Per quanto riguarda, infine, gli effetti giuridici discendenti dall'operatività della causa di improcedibilità di cui all'art. 34, deve, in via preliminare, sottolinearsi che il provvedimento di applicazione della predetta causa di improcedibilità non rappresenta una decisione nel merito da parte del Giudice, concretizzandosi o in un decreto di archiviazione emesso dal G.I.P. durante la fase delle indagini preliminari ovvero in una sentenza di non doversi procedere emessa dal Giudice di Pace prima dell'apertura della fase dibattimentale.
Sul punto, è necessaria una differenziazione, con riferimento alla posizione dell'indagato e/o dell'imputato, a seconda che la causa di improcedibilità venga applicata nella fase procedimentale o pre-processuale delle indagini preliminari ovvero dopo l'esercizio dell'azione penale.
Mentre nel primo caso la richiesta di improcedibilità per particolare tenuità del fatto può essere avanzata dal Pubblico Ministero ed avverso la stessa sembra non sussistere alcun mezzo di opposizione da parte dell'indagato, evidentemente in considerazione del fatto che, in tali ipotesi, la decisione di improcedibilità non sprigiona alcun effetto "negativo" nei confronti dell'indagato medesimo, dopo l'esercizio dell'azione penale l'imputato può opporsi e, di conseguenza, rinunciare alla causa di improcedibilità, puntando ad un esito processuale più favorevole nel merito.

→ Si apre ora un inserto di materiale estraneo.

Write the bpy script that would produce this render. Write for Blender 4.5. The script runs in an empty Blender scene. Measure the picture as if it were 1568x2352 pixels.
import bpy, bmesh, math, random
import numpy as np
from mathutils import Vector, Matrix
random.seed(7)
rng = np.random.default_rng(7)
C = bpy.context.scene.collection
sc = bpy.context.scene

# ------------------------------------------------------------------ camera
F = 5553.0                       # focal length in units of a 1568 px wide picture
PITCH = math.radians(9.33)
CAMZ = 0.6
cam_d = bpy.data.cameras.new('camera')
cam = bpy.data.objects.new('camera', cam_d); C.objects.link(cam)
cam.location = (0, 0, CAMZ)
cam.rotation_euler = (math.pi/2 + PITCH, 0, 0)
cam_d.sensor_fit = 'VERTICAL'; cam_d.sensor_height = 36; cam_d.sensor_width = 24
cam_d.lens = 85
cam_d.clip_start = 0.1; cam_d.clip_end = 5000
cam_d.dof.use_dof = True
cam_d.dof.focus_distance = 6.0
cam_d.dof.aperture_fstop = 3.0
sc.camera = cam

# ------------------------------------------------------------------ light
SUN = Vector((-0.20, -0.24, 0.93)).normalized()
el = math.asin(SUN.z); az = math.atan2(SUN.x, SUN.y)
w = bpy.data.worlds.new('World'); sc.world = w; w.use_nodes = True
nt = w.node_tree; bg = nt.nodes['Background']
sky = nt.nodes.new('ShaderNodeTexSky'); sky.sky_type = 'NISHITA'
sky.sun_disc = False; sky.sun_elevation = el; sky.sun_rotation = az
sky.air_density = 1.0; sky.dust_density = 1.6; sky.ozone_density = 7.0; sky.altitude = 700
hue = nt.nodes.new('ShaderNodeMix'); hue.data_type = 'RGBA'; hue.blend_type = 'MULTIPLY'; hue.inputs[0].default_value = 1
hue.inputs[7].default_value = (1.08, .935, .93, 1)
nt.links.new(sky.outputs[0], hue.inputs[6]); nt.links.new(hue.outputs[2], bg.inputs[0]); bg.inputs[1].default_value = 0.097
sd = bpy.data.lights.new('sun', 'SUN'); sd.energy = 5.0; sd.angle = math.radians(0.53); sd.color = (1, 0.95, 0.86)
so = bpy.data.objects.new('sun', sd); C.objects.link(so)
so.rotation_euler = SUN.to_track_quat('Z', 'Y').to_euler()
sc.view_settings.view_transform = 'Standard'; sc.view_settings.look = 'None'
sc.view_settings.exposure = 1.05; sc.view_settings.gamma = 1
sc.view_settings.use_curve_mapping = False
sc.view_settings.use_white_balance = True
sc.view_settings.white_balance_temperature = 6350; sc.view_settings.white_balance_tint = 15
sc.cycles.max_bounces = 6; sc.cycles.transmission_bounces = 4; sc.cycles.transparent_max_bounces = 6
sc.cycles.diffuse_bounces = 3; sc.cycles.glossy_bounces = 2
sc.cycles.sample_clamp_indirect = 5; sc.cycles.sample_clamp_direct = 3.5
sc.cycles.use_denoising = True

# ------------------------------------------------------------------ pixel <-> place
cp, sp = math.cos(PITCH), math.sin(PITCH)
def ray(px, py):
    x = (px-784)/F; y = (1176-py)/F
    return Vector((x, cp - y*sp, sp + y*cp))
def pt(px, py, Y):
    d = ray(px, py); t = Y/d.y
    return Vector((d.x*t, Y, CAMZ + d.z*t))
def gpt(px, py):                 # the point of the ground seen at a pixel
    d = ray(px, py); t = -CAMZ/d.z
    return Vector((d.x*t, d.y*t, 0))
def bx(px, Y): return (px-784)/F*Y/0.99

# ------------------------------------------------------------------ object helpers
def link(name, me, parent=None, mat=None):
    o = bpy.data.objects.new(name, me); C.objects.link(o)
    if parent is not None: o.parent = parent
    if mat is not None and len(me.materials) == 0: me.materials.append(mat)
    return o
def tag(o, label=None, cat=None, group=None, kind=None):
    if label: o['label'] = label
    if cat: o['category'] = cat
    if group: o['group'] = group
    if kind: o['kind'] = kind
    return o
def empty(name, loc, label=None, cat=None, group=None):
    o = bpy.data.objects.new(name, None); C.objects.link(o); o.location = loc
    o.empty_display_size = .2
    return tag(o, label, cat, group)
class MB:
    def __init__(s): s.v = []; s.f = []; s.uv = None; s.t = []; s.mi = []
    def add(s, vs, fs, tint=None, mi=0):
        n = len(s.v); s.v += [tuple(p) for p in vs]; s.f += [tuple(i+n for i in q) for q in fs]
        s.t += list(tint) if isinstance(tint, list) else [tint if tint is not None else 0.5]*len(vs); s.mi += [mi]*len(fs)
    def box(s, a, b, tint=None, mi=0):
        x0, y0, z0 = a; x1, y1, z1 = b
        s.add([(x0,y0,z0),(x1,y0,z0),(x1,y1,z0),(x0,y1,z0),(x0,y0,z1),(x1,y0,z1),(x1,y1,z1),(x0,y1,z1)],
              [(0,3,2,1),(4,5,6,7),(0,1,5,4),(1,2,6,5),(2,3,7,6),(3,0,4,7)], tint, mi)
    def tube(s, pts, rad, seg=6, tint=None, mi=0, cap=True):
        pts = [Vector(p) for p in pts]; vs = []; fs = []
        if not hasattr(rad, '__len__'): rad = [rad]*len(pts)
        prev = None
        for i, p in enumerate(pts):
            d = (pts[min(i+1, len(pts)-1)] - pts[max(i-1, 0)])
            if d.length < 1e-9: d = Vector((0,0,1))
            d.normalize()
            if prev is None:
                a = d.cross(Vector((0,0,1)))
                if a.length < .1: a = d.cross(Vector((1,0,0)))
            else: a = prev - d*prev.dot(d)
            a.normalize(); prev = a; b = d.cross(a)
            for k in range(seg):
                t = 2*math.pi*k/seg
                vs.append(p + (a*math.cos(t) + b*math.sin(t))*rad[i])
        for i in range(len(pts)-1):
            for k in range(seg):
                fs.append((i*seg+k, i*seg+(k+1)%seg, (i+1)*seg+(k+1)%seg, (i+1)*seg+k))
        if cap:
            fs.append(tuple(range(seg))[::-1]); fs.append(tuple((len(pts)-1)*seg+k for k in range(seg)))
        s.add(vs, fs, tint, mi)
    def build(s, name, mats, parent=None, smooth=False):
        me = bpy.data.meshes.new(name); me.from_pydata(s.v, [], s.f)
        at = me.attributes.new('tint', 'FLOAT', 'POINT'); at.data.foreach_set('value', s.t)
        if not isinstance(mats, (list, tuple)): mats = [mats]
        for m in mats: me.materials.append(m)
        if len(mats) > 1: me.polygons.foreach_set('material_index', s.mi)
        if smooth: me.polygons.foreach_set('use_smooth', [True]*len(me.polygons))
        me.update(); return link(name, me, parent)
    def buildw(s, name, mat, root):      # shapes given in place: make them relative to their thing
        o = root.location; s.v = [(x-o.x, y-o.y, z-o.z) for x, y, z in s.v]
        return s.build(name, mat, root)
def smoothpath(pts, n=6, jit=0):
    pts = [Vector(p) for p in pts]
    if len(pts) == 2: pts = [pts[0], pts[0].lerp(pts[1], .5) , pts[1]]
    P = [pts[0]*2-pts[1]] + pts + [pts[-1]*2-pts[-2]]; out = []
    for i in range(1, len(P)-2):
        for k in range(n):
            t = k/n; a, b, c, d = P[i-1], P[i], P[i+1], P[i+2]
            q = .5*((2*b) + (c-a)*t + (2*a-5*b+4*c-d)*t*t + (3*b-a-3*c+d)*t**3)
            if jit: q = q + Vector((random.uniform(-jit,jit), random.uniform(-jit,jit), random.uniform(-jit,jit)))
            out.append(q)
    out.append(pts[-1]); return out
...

In buona sostanza, è nel diritto dell'imputato sperare di ottenere una sentenza di assoluzione nel merito, considerato che il non luogo a procedere o non doversi procedere per particolare tenuità del fatto può, comunque, rappresentare, in futuro, un indice negativo in merito alla valutazione della occasionalità del fatto in caso di successivi comportamenti penalmente rilevanti.